TASK OBJECTIVE:
Copy the data word for word, keeping every line.
------------------------------------------------------------------------
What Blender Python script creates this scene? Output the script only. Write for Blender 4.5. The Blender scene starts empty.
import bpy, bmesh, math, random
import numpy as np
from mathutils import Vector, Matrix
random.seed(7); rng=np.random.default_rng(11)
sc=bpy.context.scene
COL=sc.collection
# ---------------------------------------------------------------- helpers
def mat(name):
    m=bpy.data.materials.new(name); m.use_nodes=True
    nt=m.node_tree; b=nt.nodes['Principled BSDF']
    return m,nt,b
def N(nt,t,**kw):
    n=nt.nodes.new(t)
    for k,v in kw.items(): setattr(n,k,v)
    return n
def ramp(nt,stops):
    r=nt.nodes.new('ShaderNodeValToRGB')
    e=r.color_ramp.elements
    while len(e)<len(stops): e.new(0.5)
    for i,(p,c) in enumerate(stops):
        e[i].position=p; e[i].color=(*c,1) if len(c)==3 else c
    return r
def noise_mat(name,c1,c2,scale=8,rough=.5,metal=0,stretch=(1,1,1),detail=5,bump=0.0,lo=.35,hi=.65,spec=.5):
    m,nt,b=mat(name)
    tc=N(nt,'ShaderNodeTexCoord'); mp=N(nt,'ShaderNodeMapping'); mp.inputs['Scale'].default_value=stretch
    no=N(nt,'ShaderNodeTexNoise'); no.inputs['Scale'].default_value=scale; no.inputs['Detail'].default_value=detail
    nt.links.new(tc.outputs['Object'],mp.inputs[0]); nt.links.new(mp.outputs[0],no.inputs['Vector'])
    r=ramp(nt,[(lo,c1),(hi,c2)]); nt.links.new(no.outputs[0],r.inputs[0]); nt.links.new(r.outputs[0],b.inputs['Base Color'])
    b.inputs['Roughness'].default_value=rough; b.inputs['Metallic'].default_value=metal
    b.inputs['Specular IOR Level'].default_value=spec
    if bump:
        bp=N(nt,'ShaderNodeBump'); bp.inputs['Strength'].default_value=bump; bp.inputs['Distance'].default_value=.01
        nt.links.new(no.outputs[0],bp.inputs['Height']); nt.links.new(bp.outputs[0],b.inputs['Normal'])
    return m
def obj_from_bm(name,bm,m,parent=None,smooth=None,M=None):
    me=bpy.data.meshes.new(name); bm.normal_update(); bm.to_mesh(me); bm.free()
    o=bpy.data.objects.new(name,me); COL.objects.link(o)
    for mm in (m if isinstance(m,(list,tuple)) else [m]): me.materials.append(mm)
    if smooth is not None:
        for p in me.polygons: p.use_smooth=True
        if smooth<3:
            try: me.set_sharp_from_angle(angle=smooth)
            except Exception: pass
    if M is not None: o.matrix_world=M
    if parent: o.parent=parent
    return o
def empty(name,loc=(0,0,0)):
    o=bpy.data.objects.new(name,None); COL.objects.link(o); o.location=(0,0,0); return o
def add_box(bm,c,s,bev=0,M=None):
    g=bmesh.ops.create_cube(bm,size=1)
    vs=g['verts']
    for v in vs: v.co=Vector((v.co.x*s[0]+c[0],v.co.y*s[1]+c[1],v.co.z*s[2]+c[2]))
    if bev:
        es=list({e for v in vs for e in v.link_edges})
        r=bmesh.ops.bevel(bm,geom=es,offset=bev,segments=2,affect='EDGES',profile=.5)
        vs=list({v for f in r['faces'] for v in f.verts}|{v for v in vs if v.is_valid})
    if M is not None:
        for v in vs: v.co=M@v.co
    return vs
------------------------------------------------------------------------
RESPONSE TO THE EXERCISE:
What Blender Python script creates this scene? Output the script only. Write for Blender 4.5. The Blender scene starts empty.
import bpy, bmesh, math, random
import numpy as np
from mathutils import Vector, Matrix
random.seed(7); rng=np.random.default_rng(11)
sc=bpy.context.scene
COL=sc.collection
# ---------------------------------------------------------------- helpers
def mat(name):
    m=bpy.data.materials.new(name); m.use_nodes=True
    nt=m.node_tree; b=nt.nodes['Principled BSDF']
    return m,nt,b
def N(nt,t,**kw):
    n=nt.nodes.new(t)
    for k,v in kw.items(): setattr(n,k,v)
    return n
def ramp(nt,stops):
    r=nt.nodes.new('ShaderNodeValToRGB')
    e=r.color_ramp.elements
    while len(e)<len(stops): e.new(0.5)
    for i,(p,c) in enumerate(stops):
        e[i].position=p; e[i].color=(*c,1) if len(c)==3 else c
    return r
def noise_mat(name,c1,c2,scale=8,rough=.5,metal=0,stretch=(1,1,1),detail=5,bump=0.0,lo=.35,hi=.65,spec=.5):
    m,nt,b=mat(name)
    tc=N(nt,'ShaderNodeTexCoord'); mp=N(nt,'ShaderNodeMapping'); mp.inputs['Scale'].default_value=stretch
    no=N(nt,'ShaderNodeTexNoise'); no.inputs['Scale'].default_value=scale; no.inputs['Detail'].default_value=detail
    nt.links.new(tc.outputs['Object'],mp.inputs[0]); nt.links.new(mp.outputs[0],no.inputs['Vector'])
    r=ramp(nt,[(lo,c1),(hi,c2)]); nt.links.new(no.outputs[0],r.inputs[0]); nt.links.new(r.outputs[0],b.inputs['Base Color'])
    b.inputs['Roughness'].default_value=rough; b.inputs['Metallic'].default_value=metal
    b.inputs['Specular IOR Level'].default_value=spec
    if bump:
        bp=N(nt,'ShaderNodeBump'); bp.inputs['Strength'].default_value=bump; bp.inputs['Distance'].default_value=.01
        nt.links.new(no.outputs[0],bp.inputs['Height']); nt.links.new(bp.outputs[0],b.inputs['Normal'])
    return m
def obj_from_bm(name,bm,m,parent=None,smooth=None,M=None):
    me=bpy.data.meshes.new(name); bm.normal_update(); bm.to_mesh(me); bm.free()
    o=bpy.data.objects.new(name,me); COL.objects.link(o)
    for mm in (m if isinstance(m,(list,tuple)) else [m]): me.materials.append(mm)
    if smooth is not None:
        for p in me.polygons: p.use_smooth=True
        if smooth<3:
            try: me.set_sharp_from_angle(angle=smooth)
            except Exception: pass
    if M is not None: o.matrix_world=M
    if parent: o.parent=parent
    return o
def empty(name,loc=(0,0,0)):
    o=bpy.data.objects.new(name,None); COL.objects.link(o); o.location=(0,0,0); return o
def add_box(bm,c,s,bev=0,M=None):
    g=bmesh.ops.create_cube(bm,size=1)
    vs=g['verts']
    for v in vs: v.co=Vector((v.co.x*s[0]+c[0],v.co.y*s[1]+c[1],v.co.z*s[2]+c[2]))
    if bev:
        es=list({e for v in vs for e in v.link_edges})
        r=bmesh.ops.bevel(bm,geom=es,offset=bev,segments=2,affect='EDGES',profile=.5)
        vs=list({v for f in r['faces'] for v in f.verts}|{v for v in vs if v.is_valid})
    if M is not None:
        for v in vs: v.co=M@v.co
    return vs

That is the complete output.